The pivotal question, therefore, that the court had to decide was what the statute meant when it referred to “the complaint.” After an analysis of the purpose of the statute, the court decided that the term “the complaint” referred to the cross-complaint in this case.  Thus, Ceradyne had no damages for which it could recover.


Ceradyne argued it was entitled to rescission, but the court held that because Ceradyne did not sue for common law fraud and instead sued for violation of Corporations Code section 25401, Ceradyne’s remedies, both legal and equitable, were limited to those afforded by Corporations Code section 25501. Section 25501 provides that a person who has suffered from a violation of section 25401 may sue “either for rescission or for damages (if the plaintiff or the defendant, as the case may be, no longer owns the security).”  Because the Zalkinds no longer owned the security, Ceradyne was limited under section 25501 to recovering damages.

Furthermore, Ceradyne was not able to tender the consideration (the Quest assets) received in exchange for the stock. Quest had been fully absorbed into Ceradyne; Quest’s tangible assets had been sold or dissipated; its office lease had expired; its employees had been dispersed; and its proprietary information had been learned by Ceradyne.

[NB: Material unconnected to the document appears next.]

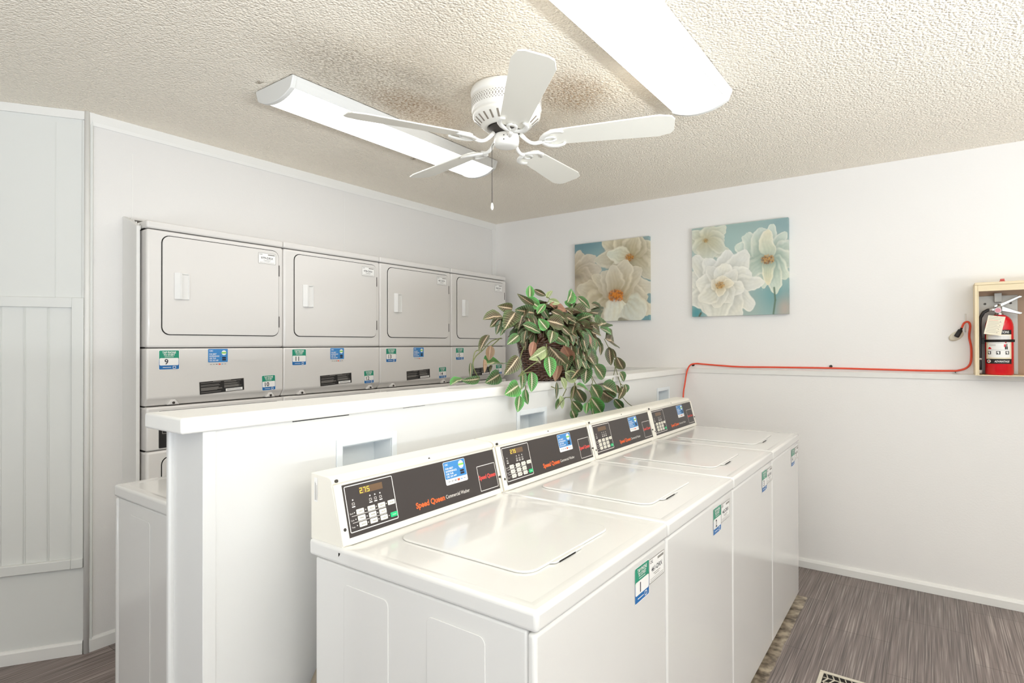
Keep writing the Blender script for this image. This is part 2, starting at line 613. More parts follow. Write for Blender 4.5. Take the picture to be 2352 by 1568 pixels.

What Ceradyne argued in terms of “adjusting the equities” was nothing less than a form of monetary recovery that would be inconsistent with the damages limitations of Corporations Code section 25501.

The court upheld the granting of the Zalkinds’ and Quest’s motion for summary judgment against Ceradyne on the ground that Ceradyne had no damages, which the court held was its sole remedy.


Had the cross-complaint been filed, say, in August 2008 (60 days after the complaint was filed), instead of 11 months later, the stock price would have been even higher ($49 per share) than on the date that the Zalkinds filed ($34 per share).  A prompter filing of the cross-complaint would not just have preserved Ceradyne’s $1.6 million claim against the Zalkinds but it would allowed for a substantially greater claim. This was one of those situations where truly “timing is everything.”